The second thing, if you're going to be serious, especially with sourdough, is to get a kitchen scale that can measure out in grams. I've got an electronic one that can re-zero ("tare") after adding ingredients or changing containers. This makes it much easier to get the correct proportion of starter - doing so by volume is difficult at best - or to scale your bread recipe.
For the bread recipe above, while the salt and yeast quantities don't involve enough grams to use grams, the measured water and flour boils down to:
- 400g of flour (whole wheat or AP, I use a 50-50 blend usually)
- 400g of water
Teaspoons/etc measure for salt and yeast come out to 1.2ml of yeast and 7.5 ml of salt.

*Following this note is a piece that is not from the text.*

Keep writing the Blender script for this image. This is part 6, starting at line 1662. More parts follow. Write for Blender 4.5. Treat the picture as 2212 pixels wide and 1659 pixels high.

Lastly, as the video makes clear, while I do have a ceramic covered "oven" , you don't need to have a dutch oven or a similar dedicated piece of kitchen equipment as long as you have two bread loaf pans, or anything else that is oven-safe at high temperatures, and covered, to retain the moisture.
I'll consolidate what I've dug up on sourdough and flour in a different post, but while the loaf pictured turned out great, I did forget to score it. Fortunately, without a preset vent, it still blew out evenly around the top instead of out the side, or similar.